-- start DATA SEGMENT --

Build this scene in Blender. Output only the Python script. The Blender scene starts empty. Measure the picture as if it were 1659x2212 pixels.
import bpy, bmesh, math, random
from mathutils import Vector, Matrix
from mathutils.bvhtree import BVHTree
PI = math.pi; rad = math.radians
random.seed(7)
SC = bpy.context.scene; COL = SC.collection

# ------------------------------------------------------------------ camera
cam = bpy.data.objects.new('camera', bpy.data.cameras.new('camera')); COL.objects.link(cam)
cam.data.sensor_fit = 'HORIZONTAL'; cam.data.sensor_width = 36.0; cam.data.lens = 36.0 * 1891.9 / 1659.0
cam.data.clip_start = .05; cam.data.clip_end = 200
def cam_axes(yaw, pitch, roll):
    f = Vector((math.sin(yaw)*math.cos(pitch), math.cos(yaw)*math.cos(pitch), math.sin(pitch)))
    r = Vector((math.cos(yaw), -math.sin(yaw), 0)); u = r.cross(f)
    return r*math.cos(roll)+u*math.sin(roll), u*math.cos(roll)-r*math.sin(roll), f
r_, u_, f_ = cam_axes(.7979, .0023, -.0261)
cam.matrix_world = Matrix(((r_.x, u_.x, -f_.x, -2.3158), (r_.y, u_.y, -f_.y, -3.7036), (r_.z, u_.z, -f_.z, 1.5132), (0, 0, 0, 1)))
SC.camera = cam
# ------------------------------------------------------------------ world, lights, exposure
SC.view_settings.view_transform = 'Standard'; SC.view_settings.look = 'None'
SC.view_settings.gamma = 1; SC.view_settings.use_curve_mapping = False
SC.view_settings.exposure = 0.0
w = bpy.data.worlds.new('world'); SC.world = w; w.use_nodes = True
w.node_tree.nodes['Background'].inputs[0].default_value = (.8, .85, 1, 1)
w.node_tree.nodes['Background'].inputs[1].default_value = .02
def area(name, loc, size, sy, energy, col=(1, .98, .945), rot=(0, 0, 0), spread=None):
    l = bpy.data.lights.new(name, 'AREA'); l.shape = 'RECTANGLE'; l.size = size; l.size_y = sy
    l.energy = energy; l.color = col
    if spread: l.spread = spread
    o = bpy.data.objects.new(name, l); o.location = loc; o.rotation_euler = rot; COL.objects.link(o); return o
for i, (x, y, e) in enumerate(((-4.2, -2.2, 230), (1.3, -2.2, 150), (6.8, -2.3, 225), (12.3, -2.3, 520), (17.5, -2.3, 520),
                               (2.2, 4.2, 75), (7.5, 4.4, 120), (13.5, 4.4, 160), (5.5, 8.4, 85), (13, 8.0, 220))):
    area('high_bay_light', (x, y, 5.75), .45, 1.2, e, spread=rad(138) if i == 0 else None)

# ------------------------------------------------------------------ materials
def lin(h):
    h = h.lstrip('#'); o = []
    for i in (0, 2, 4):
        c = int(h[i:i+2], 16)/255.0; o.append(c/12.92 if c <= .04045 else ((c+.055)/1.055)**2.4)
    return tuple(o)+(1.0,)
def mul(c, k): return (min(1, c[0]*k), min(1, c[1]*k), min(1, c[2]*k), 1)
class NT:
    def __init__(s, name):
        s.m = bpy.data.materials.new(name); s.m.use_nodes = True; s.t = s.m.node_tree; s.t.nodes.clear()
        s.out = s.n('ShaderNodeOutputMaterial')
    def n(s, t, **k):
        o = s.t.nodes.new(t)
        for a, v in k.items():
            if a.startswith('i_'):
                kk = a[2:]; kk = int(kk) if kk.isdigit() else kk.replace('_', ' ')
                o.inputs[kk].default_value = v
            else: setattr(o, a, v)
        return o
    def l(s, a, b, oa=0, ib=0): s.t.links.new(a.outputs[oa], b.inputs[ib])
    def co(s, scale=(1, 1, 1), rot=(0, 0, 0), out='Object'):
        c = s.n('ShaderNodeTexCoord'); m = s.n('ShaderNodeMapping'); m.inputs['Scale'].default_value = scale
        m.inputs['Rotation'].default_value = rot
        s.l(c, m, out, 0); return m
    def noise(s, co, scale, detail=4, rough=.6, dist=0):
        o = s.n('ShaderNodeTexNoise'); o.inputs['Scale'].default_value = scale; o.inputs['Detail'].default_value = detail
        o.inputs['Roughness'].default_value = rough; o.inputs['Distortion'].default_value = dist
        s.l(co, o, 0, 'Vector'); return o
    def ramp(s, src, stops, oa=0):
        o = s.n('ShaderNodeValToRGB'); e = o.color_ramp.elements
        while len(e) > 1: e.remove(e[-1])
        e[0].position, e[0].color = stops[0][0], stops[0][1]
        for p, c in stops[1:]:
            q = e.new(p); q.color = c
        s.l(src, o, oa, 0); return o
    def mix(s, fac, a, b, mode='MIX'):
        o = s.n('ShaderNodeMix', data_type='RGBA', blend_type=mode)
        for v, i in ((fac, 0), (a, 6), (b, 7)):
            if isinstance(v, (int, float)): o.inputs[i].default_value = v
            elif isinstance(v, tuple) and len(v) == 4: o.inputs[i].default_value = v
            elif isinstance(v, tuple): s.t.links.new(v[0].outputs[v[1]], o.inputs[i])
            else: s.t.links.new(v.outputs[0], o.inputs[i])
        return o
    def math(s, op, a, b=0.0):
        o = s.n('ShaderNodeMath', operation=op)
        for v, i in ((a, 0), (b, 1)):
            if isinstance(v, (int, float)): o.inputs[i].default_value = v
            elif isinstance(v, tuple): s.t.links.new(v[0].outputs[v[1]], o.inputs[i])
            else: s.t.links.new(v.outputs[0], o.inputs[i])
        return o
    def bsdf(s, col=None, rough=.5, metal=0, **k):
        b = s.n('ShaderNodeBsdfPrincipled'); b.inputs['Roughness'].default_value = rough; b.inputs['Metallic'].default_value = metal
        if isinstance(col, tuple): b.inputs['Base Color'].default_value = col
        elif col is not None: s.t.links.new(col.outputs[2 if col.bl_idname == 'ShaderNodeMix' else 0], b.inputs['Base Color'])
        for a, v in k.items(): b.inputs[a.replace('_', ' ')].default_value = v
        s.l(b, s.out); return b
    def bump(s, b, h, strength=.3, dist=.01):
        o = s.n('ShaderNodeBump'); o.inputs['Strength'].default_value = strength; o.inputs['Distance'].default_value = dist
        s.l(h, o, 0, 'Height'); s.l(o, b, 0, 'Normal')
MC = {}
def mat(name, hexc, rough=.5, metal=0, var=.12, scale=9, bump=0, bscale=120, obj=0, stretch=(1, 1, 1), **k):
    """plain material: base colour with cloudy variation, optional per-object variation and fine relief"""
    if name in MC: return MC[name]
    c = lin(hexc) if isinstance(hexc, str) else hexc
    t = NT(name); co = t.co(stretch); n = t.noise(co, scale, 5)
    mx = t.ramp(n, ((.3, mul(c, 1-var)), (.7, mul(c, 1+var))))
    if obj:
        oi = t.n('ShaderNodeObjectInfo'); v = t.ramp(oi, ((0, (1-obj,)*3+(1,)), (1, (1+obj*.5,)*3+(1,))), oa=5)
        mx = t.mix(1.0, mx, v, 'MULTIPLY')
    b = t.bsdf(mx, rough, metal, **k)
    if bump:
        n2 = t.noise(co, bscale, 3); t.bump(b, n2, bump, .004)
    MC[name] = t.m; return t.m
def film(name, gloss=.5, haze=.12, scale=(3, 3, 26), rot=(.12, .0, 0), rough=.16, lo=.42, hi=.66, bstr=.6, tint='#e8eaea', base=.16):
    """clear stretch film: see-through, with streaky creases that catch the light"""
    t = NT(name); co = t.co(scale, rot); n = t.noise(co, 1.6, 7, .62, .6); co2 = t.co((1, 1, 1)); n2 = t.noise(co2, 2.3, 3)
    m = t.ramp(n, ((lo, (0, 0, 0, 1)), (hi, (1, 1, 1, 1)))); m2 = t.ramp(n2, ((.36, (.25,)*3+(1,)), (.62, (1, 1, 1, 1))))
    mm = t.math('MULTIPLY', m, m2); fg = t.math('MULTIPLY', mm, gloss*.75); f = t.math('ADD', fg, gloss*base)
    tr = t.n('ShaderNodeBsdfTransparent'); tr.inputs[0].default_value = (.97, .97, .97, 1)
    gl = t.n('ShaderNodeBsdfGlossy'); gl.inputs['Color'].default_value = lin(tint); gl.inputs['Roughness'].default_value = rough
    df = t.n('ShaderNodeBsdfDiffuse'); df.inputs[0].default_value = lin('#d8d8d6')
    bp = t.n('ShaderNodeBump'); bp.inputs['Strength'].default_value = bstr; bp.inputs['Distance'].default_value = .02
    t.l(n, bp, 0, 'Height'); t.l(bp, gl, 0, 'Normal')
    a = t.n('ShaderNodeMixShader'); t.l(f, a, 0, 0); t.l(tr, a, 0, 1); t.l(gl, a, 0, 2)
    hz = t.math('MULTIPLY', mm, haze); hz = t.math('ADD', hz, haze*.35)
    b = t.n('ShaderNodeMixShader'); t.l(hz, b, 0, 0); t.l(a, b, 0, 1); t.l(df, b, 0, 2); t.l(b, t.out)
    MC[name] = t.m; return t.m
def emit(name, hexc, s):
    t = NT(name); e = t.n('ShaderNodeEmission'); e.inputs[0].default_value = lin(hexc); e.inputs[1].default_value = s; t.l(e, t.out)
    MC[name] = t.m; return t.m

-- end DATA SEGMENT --

- WRITTEN TASK -
The required output is the exact run of lines from the beginning of the listing above to the line that contains "SC = bpy.context.scene; COL = SC.collection", inclusive of both.

- EXERCISE ANSWER -
Build this scene in Blender. Output only the Python script. The Blender scene starts empty. Measure the picture as if it were 1659x2212 pixels.
import bpy, bmesh, math, random
from mathutils import Vector, Matrix
from mathutils.bvhtree import BVHTree
PI = math.pi; rad = math.radians
random.seed(7)
SC = bpy.context.scene; COL = SC.collection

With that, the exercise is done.